Northeastern Section - 53rd Annual Meeting - 2018

Paper No. 39-3
Presentation Time: 2:10 PM

TRAVERSING THE CATSKILLS SUCCESSION, BOTTOM TO TOP: APPROACH AND CHALLENGES


VER STRAETEN, Charles, New York State Museum & Geological Survey, 3140 Cultural Education Center, Albany, NY 12230

The Catskill Mountains comprise >mile thickness of Mid to Late Devonian-age terrestrial strata. Oldest terrestrial rocks, west of the Hudson River, are uppermost Marcellus age (early Givetian). Little biostratigraphic data is available to constrain the succession above that. Strata atop Slide Mountain, highest Catskills peak, are estimated to be mid-Frasnian.

Past studies through the Catskills succession (e.g., petrography, palynology, sedimentology, paleobotany) concentrated on well-exposed intervals, or scattered localities. No study and analyses had systematically traversed the entire vertical stack of terrestrial rocks.

To resolve this, the route with the best continuity through the Catskill succession was determined (Greene and Ulster cos.), and sampling initiated. Two overlapping segments traverse the terrestrial rocks bottom to top. A long, lower segment follows a creek and trail from the Hudson Valley to Hunter Mountain. A second, shorter segment to the southwest follows a trail to the top of Slide Mountain. An overlap of unknown thickness connects the two segments. Total length of the transect is ~56 km.

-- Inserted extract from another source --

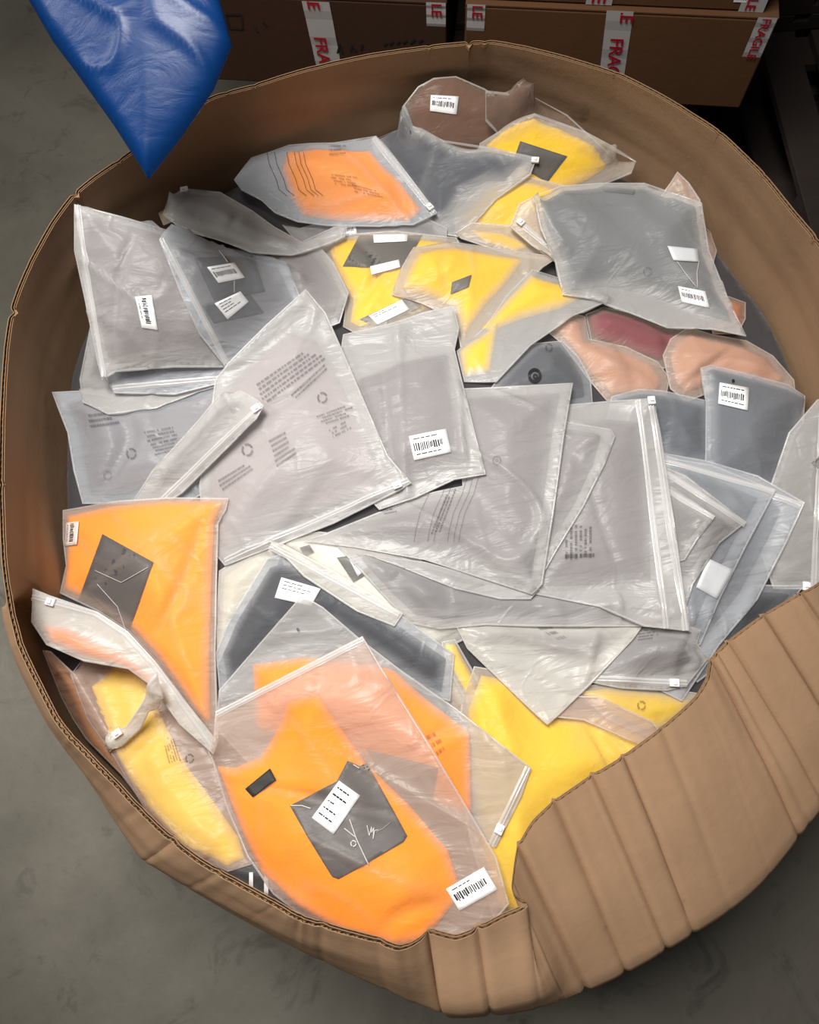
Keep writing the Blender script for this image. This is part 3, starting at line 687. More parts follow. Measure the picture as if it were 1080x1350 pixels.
# --- right side underneath
b = bag('dark mauve velvety garment in a bag between the blush bags and the large slate bag', [(772,414),(796,404),(836,412),(880,430),(906,436),(900,462),(876,486),(830,468),(780,452)], [([(776,418),(798,410),(835,418),(878,436),(896,442),(890,460),(870,474),(830,460),(784,444)], MA, .034, .010)], 'pink', contact=.10, margin=.25, wr=.001)
b = bag('blush pink bagged garment, left of the two beside the dark mauve one', [(716,432),(750,412),(772,416),(778,446),(826,456),(868,476),(884,498),(878,528),(800,528),(776,500),(740,452)], [([(732,432),(752,422),(764,424),(770,450),(822,464),(858,480),(872,500),(866,518),(806,518),(784,496),(752,452)], PE, .028, .008)], 'pink', contact=.32, margin=.45, wr=.004)
b = bag('blush pink bagged garment with crumpled film, right of the dark mauve one by the wall', [(874,468),(884,446),(908,430),(940,440),(985,448),(1020,468),(1048,500),(1050,520),(1000,530),(930,520),(905,530),(884,512)], [([(884,470),(892,452),(910,440),(940,449),(980,457),(1010,474),(1034,500),(1000,518),(930,508),(905,516),(892,504)], PE, .034, .010)], 'pink', contact=.35, margin=.45, wr=.005)
b = bag('dark slate bagged garment printed with a round logo, beside the grey bags in the centre', [(646,512),(668,484),(702,452),(742,448),(764,470),(780,500),(782,532),(730,545),(660,535)], [([(656,512),(674,488),(706,458),(738,455),(756,474),(768,500),(770,522),(728,532),(666,525)], (84,86,90), .034, .008)], 'cool', contact=.12, margin=.3, wr=.0015)
ringmark(b, 705, 495, 9, M_INK, .4, 0); ringmark(b, 706, 496, 3.5, M_INK, .6, 0); ringmark(b, 724, 458, 5, M_PRINT, .4, 3)
b = bag('slate grey bagged garment lying between the blush bag and the slate bag with a sticker', [(806,522),(842,512),(875,514),(936,528),(945,620),(900,625),(850,590),(800,560)], [([(814,526),(845,519),(875,521),(928,534),(935,608),(900,612),(856,580),(812,554)], (92,96,102), .026)], 'cool', contact=.16, margin=.4)
b = bag('slate grey bagged garment with a white sticker at its top, by the right wall', [(924,484),(938,480),(980,490),(1040,506),(1082,520),(1060,570),(1030,650),(1000,655),(930,635),(931,530)], [([(931,490),(940,486),(980,496),(1036,512),(1068,524),(1048,570),(1020,640),(1000,645),(938,626),(939,530)], (98,101,107), .026)], 'cool', {0:.01,1:.01}, contact=.16, margin=.45)
sticker(b, [(949,504),(988,511),(986,541),(947,532)], lines=2); ringmark(b, 967, 502, 2, M_INK, .8, 0)
b = bag('light grey knitted garment in a zip bag leaning at the right edge of the bin', [(1078,526),(1110,520),(1140,560),(1140,700),(1095,778),(1020,776),(1004,730),(1016,640),(1040,570)], [([(1072,540),(1100,534),(1126,566),(1126,696),(1088,764),(1026,766),(1014,728),(1026,644),(1048,576)], (140,138,136), .034, .010)], 'grey', {0:.08,1:.10,2:.10,3:.07,4:.0}, contact=.3, margin=.42, zips=[((1080,528),(1068,776),.99)])

# --- yellow group
b = bag('yellow bagged garment with a dark card under film, left end of the yellow row', [(424,326),(450,308),(520,303),(602,312),(625,350),(610,400),(560,420),(470,440),(452,430),(456,396),(430,350)], [([(434,328),(454,315),(520,310),(594,320),(610,350),(596,392),(550,410),(474,430),(462,424),(466,394),(442,350)], YE, .026, .006)], 'warm', {0:.01,1:.02,2:.02}, contact=.22, margin=.45, wr=.004)
card(b, [(474,310),(557,310),(533,352),(452,351)], 'dark grey hang card with two white strips'); sticker(b, [(492,309),(538,308),(537,318),(493,320)], False, 0, name='white_strip'); sticker(b, [(488,351),(526,342),(528,352),(490,362)], False, 0, name='white_strip')
card(b, [(474,421),(545,388),(556,404),(500,432)], 'charcoal hang card'); sticker(b, [(486,416),(530,395),(540,408),(498,428)], False, 2)
b = bag('yellow bagged garment whose pale film corner points right, middle of the yellow row', [(545,325),(600,318),(737,338),(716,352),(672,398),(625,462),(608,462),(600,420),(556,400),(516,388),(530,350)], [([(552,333),(600,326),(690,342),(668,372),(640,402),(612,440),(602,404),(560,388),(530,380),(542,350)], YE, .024)], 'warm', {1:.01,2:.03}, contact=.2, margin=.62)
card(b, [(596,372),(622,362),(618,378),(594,388)])
b = bag('yellow bagged garment with a long pale film flap, right end of the yellow row', [(702,354),(740,366),(803,396),(760,414),(700,455),(655,503),(612,503),(602,462),(640,430),(668,388)], [([(700,362),(738,374),(770,390),(740,406),(690,420),(648,436),(636,432),(668,396)], YE, .02), ([(606,462),(656,428),(646,488),(612,494)], YE, .022)], 'grey', {0:.01,2:.03}, contact=.15, margin=.58)

# --- big slate bag at the right
b = bag('pale film corners with zip ends standing out left of the large slate bag', [(684,268),(704,258),(720,300),(750,345),(735,348),(700,322),(672,298)], [], 'warm', {0:.02,1:.03}, margin=.6, wr=.004, zips=[((682,296),(742,346),.03)])
b = bag('large slate-grey garment in a wide bag with two white labels, beside the right wall', [(704,257),(740,244),(790,240),(850,240),(926,266),(936,330),(960,390),(985,443),(940,434),(880,432),(830,412),(770,392),(742,388),(732,345),(712,300)], [([(712,262),(742,251),(790,247),(850,248),(917,272),(925,330),(945,384),(966,425),(920,412),(850,386),(800,376),(752,382),(742,345),(722,300)], (104,107,110), .03, .005)], 'grey', {0:.03,1:.04,2:.05,3:.06,4:.07,5:.06,6:.04,7:.02}, contact=.26, margin=.55)
sticker(b, [(880,324),(920,328),(922,345),(888,343)], False, 0, mat=M_LABELG); sticker(b, [(894,377),(930,384),(936,406),(899,398)])
thread(b, [(893,345),(905,362),(918,378)]); thread(b, [(922,344),(919,360),(920,380)]); ringmark(b, 854, 358, 6, M_PRINT2, .3, 3)
card(b, [(792,246),(838,250),(836,256),(798,252)])

# --- left side
b = bag('grey printed bag in the lower left, its left corner touching the wall', [(67,516),(110,514),(210,520),(300,505),(340,530),(330,570),(290,640),(240,665),(108,664),(96,620),(88,570)], [([(90,532),(120,525),(210,532),(296,520),(322,538),(315,570),(280,630),(236,650),(120,652),(112,616),(104,572)], GRL, .024, .007)], 'cool', {0:.05,1:.04,9:.02,10:.04}, contact=.42, margin=.52, wr=.006)
textblock(b, [(188,568),(232,560),(238,580),(196,590)], 4, seed=4); textblock(b, [(200,588),(240,580),(243,592),(204,602)], 3, True, seed=5); ringmark(b, 173, 598, 7); ringmark(b, 142, 627, 6, M_PRINT2)
textblock(b, [(112,545),(156,540),(160,560),(118,566)], 3, True, seed=6)
b = bag('lowest grey bag of the left stack, its pale film hanging out toward the front', [(96,330),(120,420),(104,500),(108,530),(142,546),(205,538),(262,516),(330,500),(330,400),(200,300)], [([(108,340),(132,420),(118,498),(150,522),(205,520),(262,500),(318,488),(318,400),(200,312)], GR, .02)], 'grey', {0:.05,9:.03}, contact=.35, margin=.62)
b = bag('second grey bag of the left stack, directly under the top one', [(95,300),(112,400),(128,480),(150,518),(230,520),(290,505),(330,490),(330,400),(200,290)], [([(104,306),(122,400),(140,476),(160,508),(230,511),(290,496),(320,480),(320,400),(200,300)], (118,118,126), .024)], 'cool', {0:.08,8:.06,1:.04}, contact=.3, margin=.6, zips=[((97,305),(132,485)), ((150,517),(290,504))])
b = bag('topmost grey bag of the left stack, with a tilted barcode sticker and fanned zip edges', [(97,268),(160,284),(230,305),(330,345),(400,372),(410,430),(330,470),(300,484),(230,484),(152,490),(134,502),(128,478),(112,400),(97,330)], [([(112,282),(160,294),(230,314),(325,352),(388,380),(396,424),(320,460),(298,474),(230,474),(160,478),(142,470),(124,400),(108,330)], GRL, .028, .005)], 'grey', {0:.19,1:.15,2:.11,13:.15,12:.08,3:.06,11:.05,10:.03}, contact=.38, margin=.58, wr=.004, zips=[((98,272),(134,500))])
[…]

Transect fieldwork the first years indicated various problems, including extensive cover in some intervals (especially of fine-grained strata), and the inability to determine vertical stratigraphic position mountain-to-mountain. Subsequent use of LiDAR maps (1-2 m-resolution) indicate best sampling and visibility of the succession occur off-trail, along ridges descending northern mountainsides. Some issues, chiefly correlation of sampling positions mountain-to-mountain, remain.

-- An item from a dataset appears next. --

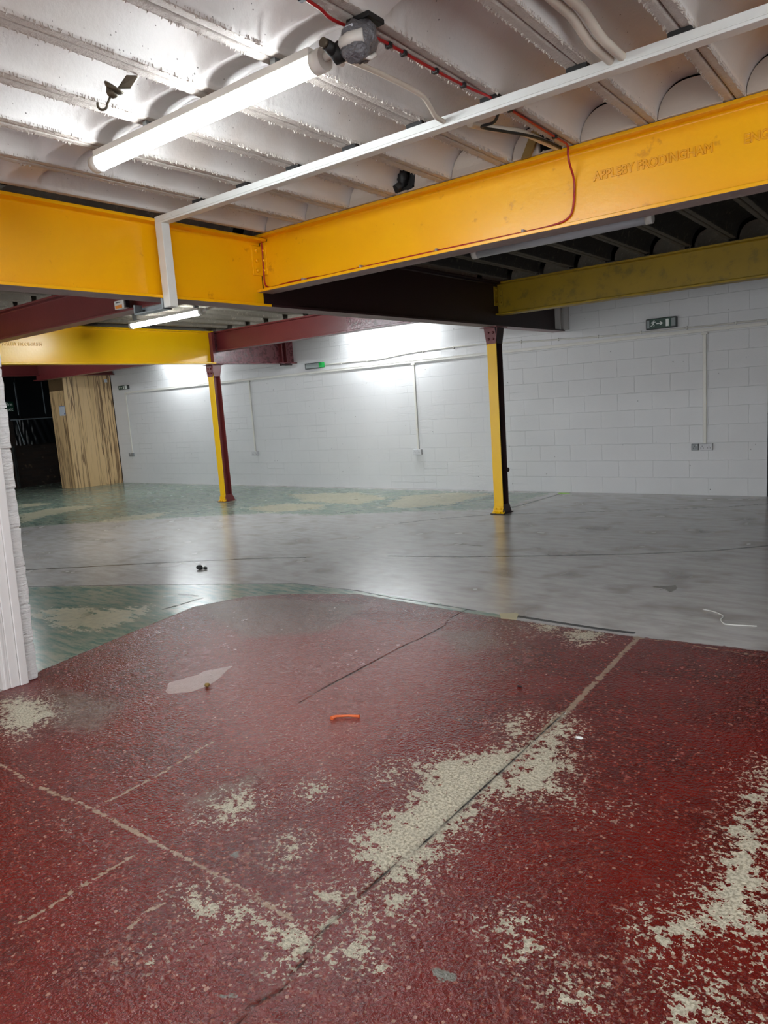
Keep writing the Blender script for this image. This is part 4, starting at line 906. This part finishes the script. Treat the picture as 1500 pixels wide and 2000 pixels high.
# ------------------------------------------------------------------ bits on the floor
o = MB().tube([(-2.43, 2.57, .008), (-2.425, 2.6, .008), (-2.37, 2.637, .009), (-2.315, 2.66, .008)], [.012, .007, .006, .008], 8).build('orange_strip', 'orange')
tag(o, 'scrap of orange plastic strip lying on the red floor', 'scrap')
o = MB().tube(smooth_path([(-1.268, 5.207, .004), (-1.187, 5.177, .004), (-1.116, 5.106, .004), (-1.11, 5.02, .004), (-1.08, 4.95, .004), (-1.038, 4.934, .004), (-.884, 4.971, .004)], 6), .004, 6).build('string', 'string')
tag(o, 'wavy length of white string lying on the grey floor', 'string')
o = MB().ball((-6.08, 4.64, .022), (.045, .03, .022), 0, 9, 6, .25).ball((-6.02, 4.66, .015), (.03, .02, .015), 0, 8, 5, .2).build('black_scrap', 'black')
tag(o, 'small crumpled black scrap lying on the shiny grey floor', 'scrap')
o = MB().prism([(-2.512, 4.54, .0005), (-2.45, 4.44, .0005), (-2.34, 4.465, .0005), (-2.385, 4.59, .0005), (-2.42, 4.6, .0005)], (0, 0, .003)).build('tape_patch', 'tape_b')
tag(o, 'beige tape patch stuck across the edge of the red and grey floors', 'tape')
o = MB().prism([(-4.68+.1+.1*math.cos(k*math.pi/8), 10.48+.035*math.sin(k*math.pi/8), .0005) for k in range(16)], (0, 0, .003)).build('floor_sticker', 'lime')
tag(o, 'lime green sticker on the floor at the foot of the white wall', 'sticker')
o = MB().ball((-3.395, 2.55, .012), (.018, .016, .012), 0, 8, 6, .15).build('pebble', 'stone'); tag(o, 'tiny brown pebble beside the pale patch on the red floor', 'pebble')
o = MB().box((-1.79, 3.39, 0), (-1.765, 3.4, .008)).build('black_chip', 'black', bevel=.002); tag(o, 'tiny black chip on the red floor', 'chip')
o = MB().ball((-1.266, 2.98, .006), (.02, .012, .006), 0, 7, 5, .25).build('paint_chip', 'sign_white'); tag(o, 'tiny white chip on the red floor right of the seam', 'chip')

# ------------------------------------------------------------------ world and look
w = bpy.data.worlds.new('world'); S.world = w; w.use_nodes = True
w.node_tree.nodes['Background'].inputs[0].default_value = (.92, .96, 1.0, 1); w.node_tree.nodes['Background'].inputs[1].default_value = 2.5
S.view_settings.view_transform = 'Standard'; S.view_settings.look = 'None'; S.view_settings.exposure = 0.2
S.cycles.use_denoising = True; S.cycles.max_bounces = 6; S.cycles.diffuse_bounces = 4; S.cycles.glossy_bounces = 3; S.cycles.caustics_reflective = False; S.cycles.caustics_refractive = False
S.cycles.use_adaptive_sampling = True; S.cycles.adaptive_threshold = .12; S.cycles.adaptive_min_samples = 16; S.cycles.use_light_tree = False; S.cycles.sample_clamp_indirect = 6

Sandstones and dark olive to black mudstones are ideally collected at 100 to 150 m intervals, and conglomerates when encountered. Samples are large (generally ~2-5 kg), to provide for slabs and thin sections, with abundant material for additional analyses now (e.g., ongoing detrital zircon dating, XRF, and palynology) and into the future.

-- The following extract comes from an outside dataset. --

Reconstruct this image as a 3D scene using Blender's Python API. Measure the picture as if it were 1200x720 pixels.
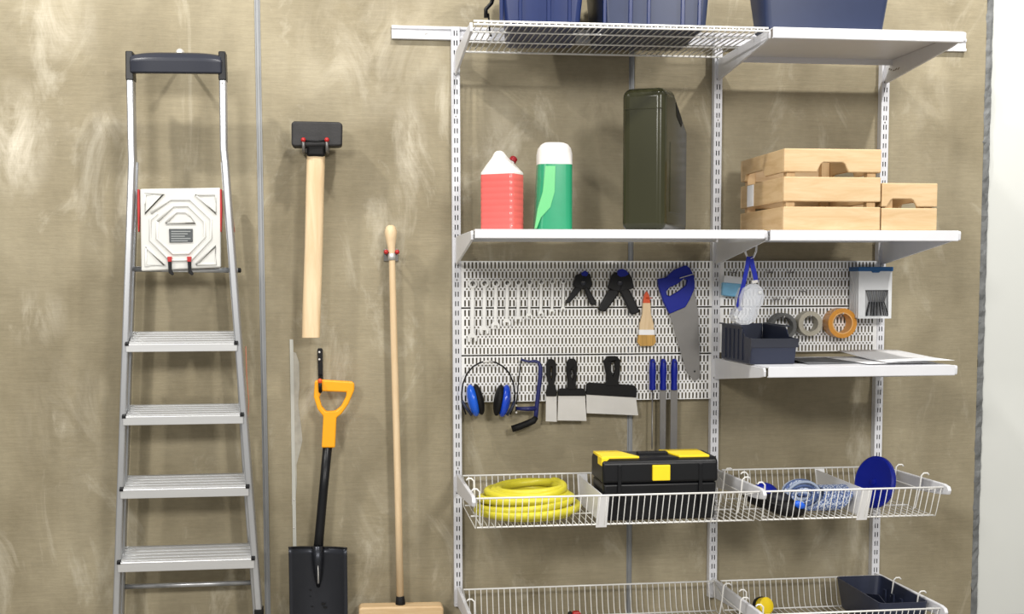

Surveys across the top of the Catskill Escarpment (~Platte Clove to North-South Lake/Sunset Rock) indicate the Twilight Park Member consists of several conglomerates, up to six meters or thicker, vertically spaced ca. 18-30 meters apart. The cause of this recurring pattern is unclear, but could be related to eustatic changes of base level, among other processes.